→ **Brief**:
Copy all the material that follows, keeping every character the same.

→ **Source data**:
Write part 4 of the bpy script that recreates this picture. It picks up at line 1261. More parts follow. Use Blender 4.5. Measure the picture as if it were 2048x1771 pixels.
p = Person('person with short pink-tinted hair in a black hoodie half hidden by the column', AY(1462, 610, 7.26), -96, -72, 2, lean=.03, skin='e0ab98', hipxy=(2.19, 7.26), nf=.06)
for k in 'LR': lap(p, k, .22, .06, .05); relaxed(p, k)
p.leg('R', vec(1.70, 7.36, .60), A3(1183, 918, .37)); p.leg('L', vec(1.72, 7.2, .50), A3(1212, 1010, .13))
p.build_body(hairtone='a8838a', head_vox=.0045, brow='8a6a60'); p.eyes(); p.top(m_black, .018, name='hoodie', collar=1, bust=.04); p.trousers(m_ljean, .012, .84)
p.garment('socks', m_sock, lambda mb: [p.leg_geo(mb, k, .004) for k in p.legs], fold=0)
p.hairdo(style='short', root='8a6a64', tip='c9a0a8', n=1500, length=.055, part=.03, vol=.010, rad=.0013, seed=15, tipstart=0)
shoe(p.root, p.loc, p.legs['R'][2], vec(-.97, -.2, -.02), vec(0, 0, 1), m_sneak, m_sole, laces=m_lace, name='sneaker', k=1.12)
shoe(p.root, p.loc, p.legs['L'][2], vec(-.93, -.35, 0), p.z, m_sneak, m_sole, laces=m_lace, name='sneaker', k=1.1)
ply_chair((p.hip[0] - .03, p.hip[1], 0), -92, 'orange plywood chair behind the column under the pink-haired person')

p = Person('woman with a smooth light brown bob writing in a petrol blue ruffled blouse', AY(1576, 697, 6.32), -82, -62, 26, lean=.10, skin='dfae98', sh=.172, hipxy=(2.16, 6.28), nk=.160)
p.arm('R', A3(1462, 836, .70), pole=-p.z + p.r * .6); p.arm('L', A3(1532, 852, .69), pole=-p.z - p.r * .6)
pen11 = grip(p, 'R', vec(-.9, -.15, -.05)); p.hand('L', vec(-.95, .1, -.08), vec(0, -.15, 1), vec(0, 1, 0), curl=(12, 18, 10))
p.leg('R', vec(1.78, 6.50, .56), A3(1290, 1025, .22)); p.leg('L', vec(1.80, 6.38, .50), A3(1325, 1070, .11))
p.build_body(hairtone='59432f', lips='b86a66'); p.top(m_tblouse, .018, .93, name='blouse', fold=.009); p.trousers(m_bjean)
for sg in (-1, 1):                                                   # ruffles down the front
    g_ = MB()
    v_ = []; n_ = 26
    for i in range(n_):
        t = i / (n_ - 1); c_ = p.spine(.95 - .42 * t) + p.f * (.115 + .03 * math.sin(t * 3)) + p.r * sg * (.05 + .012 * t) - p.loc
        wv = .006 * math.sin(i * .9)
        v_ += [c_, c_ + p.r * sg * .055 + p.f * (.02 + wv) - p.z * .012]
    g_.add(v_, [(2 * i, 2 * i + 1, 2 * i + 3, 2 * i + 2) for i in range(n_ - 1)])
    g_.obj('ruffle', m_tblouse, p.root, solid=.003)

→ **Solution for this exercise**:
Write part 4 of the bpy script that recreates this picture. It picks up at line 1261. More parts follow. Use Blender 4.5. Measure the picture as if it were 2048x1771 pixels.
p = Person('person with short pink-tinted hair in a black hoodie half hidden by the column', AY(1462, 610, 7.26), -96, -72, 2, lean=.03, skin='e0ab98', hipxy=(2.19, 7.26), nf=.06)
for k in 'LR': lap(p, k, .22, .06, .05); relaxed(p, k)
p.leg('R', vec(1.70, 7.36, .60), A3(1183, 918, .37)); p.leg('L', vec(1.72, 7.2, .50), A3(1212, 1010, .13))
p.build_body(hairtone='a8838a', head_vox=.0045, brow='8a6a60'); p.eyes(); p.top(m_black, .018, name='hoodie', collar=1, bust=.04); p.trousers(m_ljean, .012, .84)
p.garment('socks', m_sock, lambda mb: [p.leg_geo(mb, k, .004) for k in p.legs], fold=0)
p.hairdo(style='short', root='8a6a64', tip='c9a0a8', n=1500, length=.055, part=.03, vol=.010, rad=.0013, seed=15, tipstart=0)
shoe(p.root, p.loc, p.legs['R'][2], vec(-.97, -.2, -.02), vec(0, 0, 1), m_sneak, m_sole, laces=m_lace, name='sneaker', k=1.12)
shoe(p.root, p.loc, p.legs['L'][2], vec(-.93, -.35, 0), p.z, m_sneak, m_sole, laces=m_lace, name='sneaker', k=1.1)
ply_chair((p.hip[0] - .03, p.hip[1], 0), -92, 'orange plywood chair behind the column under the pink-haired person')

p = Person('woman with a smooth light brown bob writing in a petrol blue ruffled blouse', AY(1576, 697, 6.32), -82, -62, 26, lean=.10, skin='dfae98', sh=.172, hipxy=(2.16, 6.28), nk=.160)
p.arm('R', A3(1462, 836, .70), pole=-p.z + p.r * .6); p.arm('L', A3(1532, 852, .69), pole=-p.z - p.r * .6)
pen11 = grip(p, 'R', vec(-.9, -.15, -.05)); p.hand('L', vec(-.95, .1, -.08), vec(0, -.15, 1), vec(0, 1, 0), curl=(12, 18, 10))
p.leg('R', vec(1.78, 6.50, .56), A3(1290, 1025, .22)); p.leg('L', vec(1.80, 6.38, .50), A3(1325, 1070, .11))
p.build_body(hairtone='59432f', lips='b86a66'); p.top(m_tblouse, .018, .93, name='blouse', fold=.009); p.trousers(m_bjean)
for sg in (-1, 1):                                                   # ruffles down the front
    g_ = MB()
    v_ = []; n_ = 26
    for i in range(n_):
        t = i / (n_ - 1); c_ = p.spine(.95 - .42 * t) + p.f * (.115 + .03 * math.sin(t * 3)) + p.r * sg * (.05 + .012 * t) - p.loc
        wv = .006 * math.sin(i * .9)
        v_ += [c_, c_ + p.r * sg * .055 + p.f * (.02 + wv) - p.z * .012]
    g_.add(v_, [(2 * i, 2 * i + 1, 2 * i + 3, 2 * i + 2) for i in range(n_ - 1)])
    g_.obj('ruffle', m_tblouse, p.root, solid=.003)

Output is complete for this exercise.